I have to confess that she does make an effort with these two - to try and give them some substance - but at that point she'd already lost my good faith and wasn't making enough of an effort to regain it! I committed to reading and reviewing three of these novels (the first three in what is evidently an ongoing series), so I found myself dearly hoping this would improve, and Holloway started to come through for me as I read on, but she was too inconsistent, making me first enjoy what I read and then making me regret it by turns! For example, she made me fall in love with her for this one sentence on p123: "Silence resounded with all the majesty of an oriental gong." I have no idea why, but that just hit me right where my pleasure nodes are. Unfortunately, she came around one hundred eighty degrees right after that and saddened me.

She has now presented Evelina as secretly wanting marriage all along, and only deflected from that course by her impoverished circumstances. That seems unnecessarily genderist even in these circumstances. I know that Victorian women were raised this way, and all-too-many girls still are today, but even in reality not all Victorian women felt that way, nor traveled that path. There is no reason at all to present a fictional woman as being brain-washed by that idea unless your plot demands it. In this case, Holloway's plot does no such thing as far as I can tell; quite the opposite in fact, so why sell her main character down this particular river? I was very disappointed with this approach. However, as much as Holloway toys with my affections, addicting me one minute, and repelling me the next, I decided it was worth it, on balance, continue to read this. I pretty much have to if I'm going to proceed to volume two, and thence to three, anyway!

Here's another reason to love Holloway: "Even a stupid servant was more versatile and cost a fraction of the price." (p153). I am so glad she's smart enough to see the impracticality of a lot of the steam-punk stuff, favoring servants over automatons (although morally, it ought to be the other way around!) - so why can't she apply those obvious smarts to relationships and love triangles?! It's a bigger mystery than was Boscombe Valley, but that's not a patch on this howler exactly one third the way in describing an interaction between Evelina and one of her two male interests, Tobias, the wealthy son of a lord: "Her palms brushed the front of his jacket, feeling the soft, expensive fabric and the swell of firm, young muscle beneath. An ache throbbed deep in her body, blotting out common sense." Seriously? Evelina loves her a firm young muscle...!
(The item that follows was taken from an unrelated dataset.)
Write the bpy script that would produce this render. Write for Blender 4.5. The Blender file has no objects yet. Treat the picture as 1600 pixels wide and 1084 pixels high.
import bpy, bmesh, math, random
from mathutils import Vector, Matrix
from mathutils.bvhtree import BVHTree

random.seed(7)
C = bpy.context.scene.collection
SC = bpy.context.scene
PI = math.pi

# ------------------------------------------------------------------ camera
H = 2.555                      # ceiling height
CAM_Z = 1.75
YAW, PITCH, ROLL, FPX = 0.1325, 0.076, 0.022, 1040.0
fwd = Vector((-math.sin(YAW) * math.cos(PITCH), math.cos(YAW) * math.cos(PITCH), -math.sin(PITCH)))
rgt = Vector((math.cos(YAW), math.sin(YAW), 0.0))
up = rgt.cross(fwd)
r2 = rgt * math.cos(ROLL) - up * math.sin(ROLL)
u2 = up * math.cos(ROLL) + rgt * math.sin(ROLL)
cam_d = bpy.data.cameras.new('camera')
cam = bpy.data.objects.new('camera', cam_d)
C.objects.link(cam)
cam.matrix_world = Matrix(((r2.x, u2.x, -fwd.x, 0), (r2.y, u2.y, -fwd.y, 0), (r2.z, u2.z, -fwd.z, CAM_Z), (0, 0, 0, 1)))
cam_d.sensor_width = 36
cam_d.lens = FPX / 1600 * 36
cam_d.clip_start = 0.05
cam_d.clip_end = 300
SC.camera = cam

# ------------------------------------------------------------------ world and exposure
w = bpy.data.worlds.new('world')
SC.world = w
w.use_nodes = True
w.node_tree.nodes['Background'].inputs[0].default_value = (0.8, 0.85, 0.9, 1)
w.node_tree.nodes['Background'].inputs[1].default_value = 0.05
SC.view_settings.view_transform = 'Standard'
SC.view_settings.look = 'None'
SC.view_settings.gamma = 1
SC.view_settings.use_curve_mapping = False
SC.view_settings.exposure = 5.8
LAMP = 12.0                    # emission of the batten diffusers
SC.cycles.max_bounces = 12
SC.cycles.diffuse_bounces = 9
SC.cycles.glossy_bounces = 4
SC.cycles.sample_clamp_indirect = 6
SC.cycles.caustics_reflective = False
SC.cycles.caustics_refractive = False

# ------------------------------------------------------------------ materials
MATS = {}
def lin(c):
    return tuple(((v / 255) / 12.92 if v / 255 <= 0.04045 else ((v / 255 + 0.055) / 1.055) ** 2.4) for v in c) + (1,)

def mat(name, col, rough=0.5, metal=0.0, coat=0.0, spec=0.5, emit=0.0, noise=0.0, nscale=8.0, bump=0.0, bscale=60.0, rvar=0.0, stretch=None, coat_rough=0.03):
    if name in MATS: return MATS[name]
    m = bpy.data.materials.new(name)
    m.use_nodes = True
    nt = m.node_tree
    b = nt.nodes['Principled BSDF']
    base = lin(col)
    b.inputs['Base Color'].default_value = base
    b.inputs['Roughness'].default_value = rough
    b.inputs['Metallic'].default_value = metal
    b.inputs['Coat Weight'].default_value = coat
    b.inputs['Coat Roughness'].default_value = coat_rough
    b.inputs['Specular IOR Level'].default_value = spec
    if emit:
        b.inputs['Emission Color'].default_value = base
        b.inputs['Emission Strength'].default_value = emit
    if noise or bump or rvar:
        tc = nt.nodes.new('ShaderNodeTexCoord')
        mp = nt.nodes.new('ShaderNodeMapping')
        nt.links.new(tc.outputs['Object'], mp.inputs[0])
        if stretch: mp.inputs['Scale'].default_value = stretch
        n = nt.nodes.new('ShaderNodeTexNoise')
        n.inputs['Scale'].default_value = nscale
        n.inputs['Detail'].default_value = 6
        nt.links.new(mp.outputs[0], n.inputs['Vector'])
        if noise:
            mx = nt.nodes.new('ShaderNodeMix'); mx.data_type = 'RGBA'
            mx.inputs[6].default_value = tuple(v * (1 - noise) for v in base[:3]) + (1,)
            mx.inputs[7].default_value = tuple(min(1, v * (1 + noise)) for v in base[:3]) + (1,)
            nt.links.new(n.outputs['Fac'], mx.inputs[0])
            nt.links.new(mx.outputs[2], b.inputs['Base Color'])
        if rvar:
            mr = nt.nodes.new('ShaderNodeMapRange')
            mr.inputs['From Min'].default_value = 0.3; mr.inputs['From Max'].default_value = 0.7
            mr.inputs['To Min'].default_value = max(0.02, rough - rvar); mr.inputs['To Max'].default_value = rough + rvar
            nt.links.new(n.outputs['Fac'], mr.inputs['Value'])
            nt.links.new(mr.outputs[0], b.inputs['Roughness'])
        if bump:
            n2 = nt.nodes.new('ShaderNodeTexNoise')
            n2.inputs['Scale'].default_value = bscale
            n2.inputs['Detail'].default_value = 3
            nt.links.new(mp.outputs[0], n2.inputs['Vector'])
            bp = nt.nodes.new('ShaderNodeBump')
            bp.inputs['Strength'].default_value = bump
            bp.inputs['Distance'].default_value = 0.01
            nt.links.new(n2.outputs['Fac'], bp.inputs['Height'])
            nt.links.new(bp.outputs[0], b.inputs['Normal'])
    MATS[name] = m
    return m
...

Holloway improves things as she continues the story of the relationship between Evelina and Tobias, and it starts to mature intelligently and does have a real surprise at the end, which I didn't expect, so I can tell you without giving too much away that this love triangle did not go the way I had feared it would when I first read of it. Nick OTOH, is unsavory at best and pretty much went exactly where I thought he ought to end up even as I feared he wouldn't go there! I can say that Evelina continued to impress and develop, and that was where my main interest lay. And the story did stay focused, more or less, on the thing which first attracted Evelina's attention before it side-tracked into the magical.

Page 271 was interesting from my own oddball writerly perspective. I felt I'd entered a time loop when I clicked back a page. I had clicked back because I thought I'd clicked two pages forward instead of one (I hadn't, but this is a problem with ebooks and the Kindle). This page starts with "At a quick calculation, Evelina counted a dozen men who were baronet or better." and ends with "The barons are catching us, one by one, by holding our pocketbooks hostage." So what happened to me was that in clicking from that page to the same page, thinking it was the next, I read: "The barons are catching us, one by one, by holding our pocketbooks hostage. At a quick calculation, Evelina counted a dozen men who were baronet or better." It flows perfectly and took me a second to realize what I’d done. Minor weirding-out there!

But that’s not an authorship problem; in my case, it was a clueless reader problem! Maybe it's also of interest to an author interested in writing one of those self-navigation stories. These used to be common at one time, but are rare now. They’re interactive in a limited way, because at each page, you choose which page to jump to next from a selection of options presented at the bottom of the page. You could have your reader weirded-out quite nicely with a page like this one!

P271 was also of interest in that it sported this sickening sentence: "His hand on her arm sent a pleasant shiver down the back of her legs." It was a bit much, especially after I'd been feeling better about the YA trope romance between Tobias and Evelina. The worst parts were offset somewhat by Holloway's detailing of how smart Evelina was, for example when she turned away from the crowd and whispered to Tobias in order to avoid being overheard or having her lips read. Some might call that paranoid, but in the context of the novel it was very smart and I loved Evelina for doing it and, in turn, Holloway for writing that bit! Yes, I'm a sap for that kind of thing and not ashamed to admit it into polite company!

But later, Holloway makes the mistake of having Tobias use this Americanism: "I've always known you came from someplace different..." No son of a British lord, and especially not one in Victorian times, would use 'someplace'. It's 'somewhere'! That's a minor faux pas, but I kept getting vertigo from getting to a high point where I really enjoyed the writing, and then having the text swoop down low for one reason or another, before climbing back up again with the next Evelina bounty. And rest assured Evelina was not the only character who was worth the reading. Her best friend Imogen was equally entertaining, and didn't get anywhere near enough air time for my money (not that I paid any actual money!). Her relationship with "Bucky" was charming and entertaining to a wonderfully high degree - but not enough!

I do not, however, love Nick. The the final problem is that he is the creeping man, and not at all the kind of person with whom I would wish for a young lady of Miss Cooper sensitivities to spend her time. Holloway needs to kill him off heroically (she doesn't!). He is nothing but a horn-dog who has little respect for Evelina, spends the bulk of his time lusting after her, and comes uncomfortably close to raping her at one point in the novel, when he's in the throes of a magical communion with her. It's actually rather sickening, and even scary given his penchant for stalking Evelina. I don't like him at all as a character or as a friend of hers, so I was glad that he went the way he did, but not at all happy to discover that he's featured in the second of this series, as, I assume, is Tobias, or Toby-ass as he now ought to be known.

So in summary, I am rating this novel a worthy read, even though I did have a few issues with it. I had hoped for no magic or steam-punk, no fantasy, and definitely no trope romance, so why Holloway went there, I don't know, and given that she obviously had decided to go there, I can't understand why she chose to have Evelina related to Sherlock Holmes, unless it was nothing more than a cheap ploy to try and pull in readers. I suspect Holmes fans will be as annoyed and resentful of this ploy as I was. It seemed underhand to me to talk the reader up one way and then pull the rug out and send them another. This is no Sherlock Holmes tale, not even in spirit (and he is the dying detective!). It is, however, an entertaining tale for the most part, and even some of the magical stuff, particularly, Evelina's robotic mouse and bird, was really entertaining. The novel would have stood by itself without the Holmes Crutch to lean on. I have to wonder why no editor advised Holloway thus. But I am still giving this the the engineer's thumb up and moving on to volume two to see what I can find there.